[START]

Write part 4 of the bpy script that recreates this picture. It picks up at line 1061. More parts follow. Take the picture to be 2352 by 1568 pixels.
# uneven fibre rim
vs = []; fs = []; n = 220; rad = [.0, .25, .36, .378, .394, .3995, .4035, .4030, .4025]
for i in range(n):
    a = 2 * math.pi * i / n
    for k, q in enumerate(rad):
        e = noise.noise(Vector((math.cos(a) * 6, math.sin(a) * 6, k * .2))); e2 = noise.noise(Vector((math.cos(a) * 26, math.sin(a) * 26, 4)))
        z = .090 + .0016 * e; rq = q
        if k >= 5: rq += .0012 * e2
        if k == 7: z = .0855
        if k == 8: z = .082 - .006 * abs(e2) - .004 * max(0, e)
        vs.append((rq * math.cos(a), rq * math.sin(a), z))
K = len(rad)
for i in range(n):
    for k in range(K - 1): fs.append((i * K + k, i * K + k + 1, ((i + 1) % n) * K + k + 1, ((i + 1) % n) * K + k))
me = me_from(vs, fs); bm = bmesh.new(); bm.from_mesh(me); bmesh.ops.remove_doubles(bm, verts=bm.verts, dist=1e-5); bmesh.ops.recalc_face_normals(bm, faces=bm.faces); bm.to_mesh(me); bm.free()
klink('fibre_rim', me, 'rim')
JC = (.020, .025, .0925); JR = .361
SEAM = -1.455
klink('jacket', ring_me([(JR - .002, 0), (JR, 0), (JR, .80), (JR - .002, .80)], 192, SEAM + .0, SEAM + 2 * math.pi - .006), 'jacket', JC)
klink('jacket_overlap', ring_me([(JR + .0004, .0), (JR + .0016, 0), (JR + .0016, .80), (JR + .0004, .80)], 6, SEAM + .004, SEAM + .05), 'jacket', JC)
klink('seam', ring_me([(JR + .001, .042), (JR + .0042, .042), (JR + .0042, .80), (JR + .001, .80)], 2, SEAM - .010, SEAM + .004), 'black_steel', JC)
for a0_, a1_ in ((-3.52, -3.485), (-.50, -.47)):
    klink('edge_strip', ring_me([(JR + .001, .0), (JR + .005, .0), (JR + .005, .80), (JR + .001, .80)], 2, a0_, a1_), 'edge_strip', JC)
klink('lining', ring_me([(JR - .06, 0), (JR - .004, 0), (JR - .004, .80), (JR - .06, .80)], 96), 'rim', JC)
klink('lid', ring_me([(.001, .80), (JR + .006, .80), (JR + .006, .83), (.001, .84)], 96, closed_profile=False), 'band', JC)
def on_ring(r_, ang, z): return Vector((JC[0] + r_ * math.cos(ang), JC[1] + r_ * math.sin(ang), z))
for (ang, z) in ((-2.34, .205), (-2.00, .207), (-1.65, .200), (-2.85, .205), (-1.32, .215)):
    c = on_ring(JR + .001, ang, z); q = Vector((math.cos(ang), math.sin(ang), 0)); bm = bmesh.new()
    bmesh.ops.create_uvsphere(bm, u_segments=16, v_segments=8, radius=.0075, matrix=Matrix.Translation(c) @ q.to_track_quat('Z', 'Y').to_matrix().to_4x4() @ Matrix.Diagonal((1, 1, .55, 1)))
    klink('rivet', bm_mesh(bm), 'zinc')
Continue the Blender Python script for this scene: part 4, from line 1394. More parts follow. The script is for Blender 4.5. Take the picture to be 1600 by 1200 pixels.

[END]

» Task details
Output each record exactly, leaving nothing out.

» Exercise solution
Write part 4 of the bpy script that recreates this picture. It picks up at line 1061. More parts follow. Take the picture to be 2352 by 1568 pixels.
# uneven fibre rim
vs = []; fs = []; n = 220; rad = [.0, .25, .36, .378, .394, .3995, .4035, .4030, .4025]
for i in range(n):
    a = 2 * math.pi * i / n
    for k, q in enumerate(rad):
        e = noise.noise(Vector((math.cos(a) * 6, math.sin(a) * 6, k * .2))); e2 = noise.noise(Vector((math.cos(a) * 26, math.sin(a) * 26, 4)))
        z = .090 + .0016 * e; rq = q
        if k >= 5: rq += .0012 * e2
        if k == 7: z = .0855
        if k == 8: z = .082 - .006 * abs(e2) - .004 * max(0, e)
        vs.append((rq * math.cos(a), rq * math.sin(a), z))
K = len(rad)
for i in range(n):
    for k in range(K - 1): fs.append((i * K + k, i * K + k + 1, ((i + 1) % n) * K + k + 1, ((i + 1) % n) * K + k))
me = me_from(vs, fs); bm = bmesh.new(); bm.from_mesh(me); bmesh.ops.remove_doubles(bm, verts=bm.verts, dist=1e-5); bmesh.ops.recalc_face_normals(bm, faces=bm.faces); bm.to_mesh(me); bm.free()
klink('fibre_rim', me, 'rim')
JC = (.020, .025, .0925); JR = .361
SEAM = -1.455
klink('jacket', ring_me([(JR - .002, 0), (JR, 0), (JR, .80), (JR - .002, .80)], 192, SEAM + .0, SEAM + 2 * math.pi - .006), 'jacket', JC)
klink('jacket_overlap', ring_me([(JR + .0004, .0), (JR + .0016, 0), (JR + .0016, .80), (JR + .0004, .80)], 6, SEAM + .004, SEAM + .05), 'jacket', JC)
klink('seam', ring_me([(JR + .001, .042), (JR + .0042, .042), (JR + .0042, .80), (JR + .001, .80)], 2, SEAM - .010, SEAM + .004), 'black_steel', JC)
for a0_, a1_ in ((-3.52, -3.485), (-.50, -.47)):
    klink('edge_strip', ring_me([(JR + .001, .0), (JR + .005, .0), (JR + .005, .80), (JR + .001, .80)], 2, a0_, a1_), 'edge_strip', JC)
klink('lining', ring_me([(JR - .06, 0), (JR - .004, 0), (JR - .004, .80), (JR - .06, .80)], 96), 'rim', JC)
klink('lid', ring_me([(.001, .80), (JR + .006, .80), (JR + .006, .83), (.001, .84)], 96, closed_profile=False), 'band', JC)
def on_ring(r_, ang, z): return Vector((JC[0] + r_ * math.cos(ang), JC[1] + r_ * math.sin(ang), z))
for (ang, z) in ((-2.34, .205), (-2.00, .207), (-1.65, .200), (-2.85, .205), (-1.32, .215)):
    c = on_ring(JR + .001, ang, z); q = Vector((math.cos(ang), math.sin(ang), 0)); bm = bmesh.new()
    bmesh.ops.create_uvsphere(bm, u_segments=16, v_segments=8, radius=.0075, matrix=Matrix.Translation(c) @ q.to_track_quat('Z', 'Y').to_matrix().to_4x4() @ Matrix.Diagonal((1, 1, .55, 1)))
    klink('rivet', bm_mesh(bm), 'zinc')
Continue the Blender Python script for this scene: part 4, from line 1394. More parts follow. The script is for Blender 4.5. Take the picture to be 1600 by 1200 pixels.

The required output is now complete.